The brilliance of the film lies in delaying its big revelation about Dileep's dark past and true nature. It does not immediately tell us that the man is a psychopathic killer who victimises helpless women. Instead, it allows the audience to piece this together. The film largely eschews violence, while still telling a story rife with simmering tension between the characters. The film only shows Kamal raping a female character once. It lets us know everything else about him through suggestive details, some of which serve as a chilling build-up to Dileep's backstory. Using footage of Kamal's character imagining female clothing and body parts each time he meets a woman, the film tells us that he has a dangerous fixation on the female form. Bharathiraja's film trusts the audience’s ability to infer this from the visual and makes full use of “the fear of the unknown” factor. The quick cuts to female clothing and random body parts act as a visual manifestation of Dileep's fractured, compartmentalised mind. We do not need to see him kill every time; the brief, intrusive cuts tell us everything we need to know about his deteriorating psyche. The moments marinate in our head, making us prepare for the sense of dread and impending doom that eventually saturates the film.

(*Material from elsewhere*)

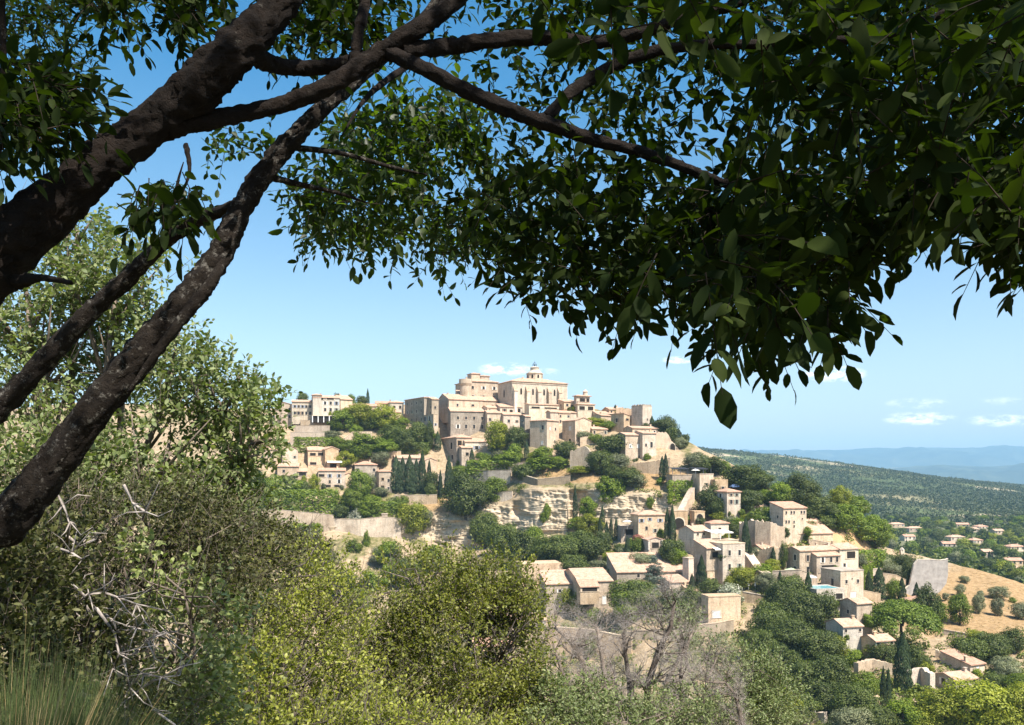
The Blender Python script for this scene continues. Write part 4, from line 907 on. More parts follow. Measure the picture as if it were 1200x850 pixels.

Further, limiting the depiction of violence ensures that when it does happen, it has maximum psychological impact. Ilaiyaraaja’s background score complements the visual narrative, helping to sustain tension when nothing explicitly violent happens onscreen.

At a time when films tend to rely on excessive gore and gratuitous violence, while failing to underscore the evilness of the protagonist, Bharathiraja's Sigappu Rojakkal feels way ahead of its times. While the film has some elements that feel a tad dated now, it largely succeeds as a deep dive into a demented mind. For a modern audience, it is Kalamkaval on steroids. 

It is a solid example of how a film with subtext and suggestive storytelling creates a far more immersive, lingering sense of unease than a story with mounting body count. Sometimes, less is more, and Sigappu Rojakkal staunchly adheres to this principle. 

The film is available on YouTube. It is essential viewing for every film buff.